Die Geschichte des abgelegenen Areals ganz in der Nähe der einstigen DDR-Bonzen-Siedlung Wandlitz ist bewegt. In den 1920er Jahren verkaufte ein verarmter adliger Gutsbesitzer das Gelände der Stadt Berlin. 1936 schenkte die Stadt ihrem Gauleiter Joseph Goebbels den Bogensee mit umliegendem Gelände. 1939 ließ Goebbels „ein komfortables Landhaus mit 30 Privaträumen, 40 Dienstzimmern, Garagen und einem Filmsaal für 2,3 Millionen Reichsmark errichten, gesponsert von der UFA“, berichtete 2014 der MDR. Der Frauenverehrer empfing dort gern UFA-Schauspielerinnen – fern der Familienvilla auf der Berliner Wannsee-Insel Schwanenwerder.

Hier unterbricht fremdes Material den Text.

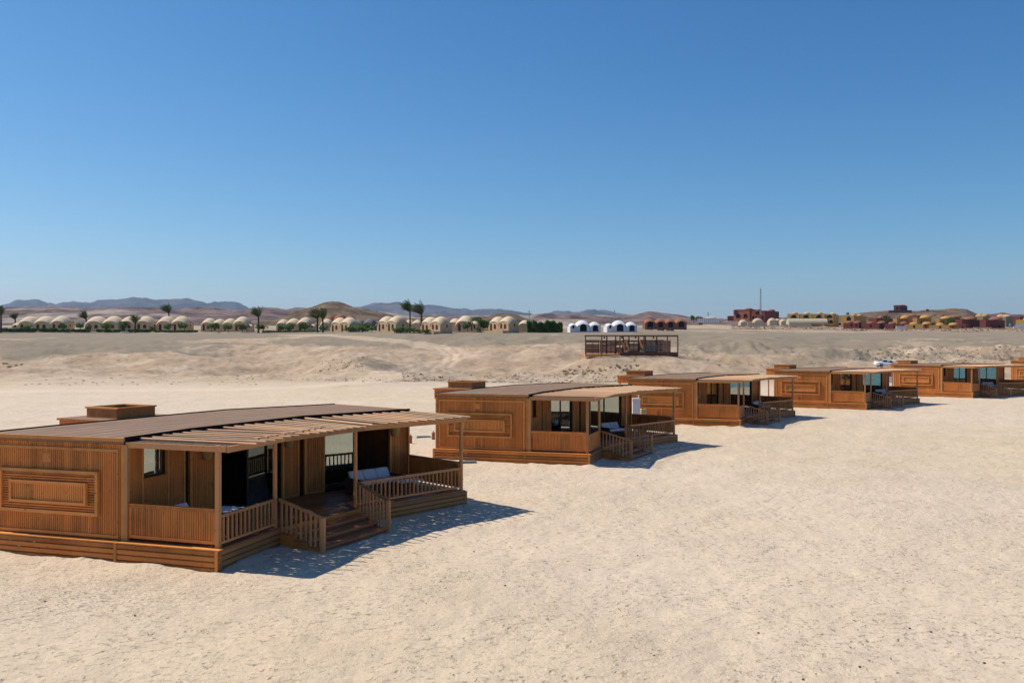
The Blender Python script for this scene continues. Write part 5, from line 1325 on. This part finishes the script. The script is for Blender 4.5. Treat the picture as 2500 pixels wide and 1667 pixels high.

Sowjets übergaben das Gelände 1946 an die FDJ

Nach dem Untergang des Dritten Reiches nutzten die Alliierten das Gelände als Lazarett. Die Sowjets übergaben das Gelände schließlich 1946 der Freien Deutschen Jugend (FDJ). Der „Waldhof“ wurde „die Keimzelle für die Jugendhochschule der FDJ“. Sie wurde nach dem ersten Präsidenten der DDR, Wilhelm Pieck, benannt. Der Architekt des Ost-Berliner Prachtboulevards Stalinallee, Hermann Henselmann, baute in den 1950er Jahren das monumentale Ensemble im Zuckerbäckerstil samt pompösen Konferenz- und Kultursälen und Wohngebäuden für rund 500 Studenten des
Marxismus-Leninismus.

Nach der Wende wurde die Hochschule aufgelöst. Von 1991 bis 1999 zog der „Internationale Bund für Sozialarbeit“ in die Gebäude. Seitdem stehen sie leer und verfallen. Heute blättert die Farbe von den Stuckdecken und das Gelände verwildert.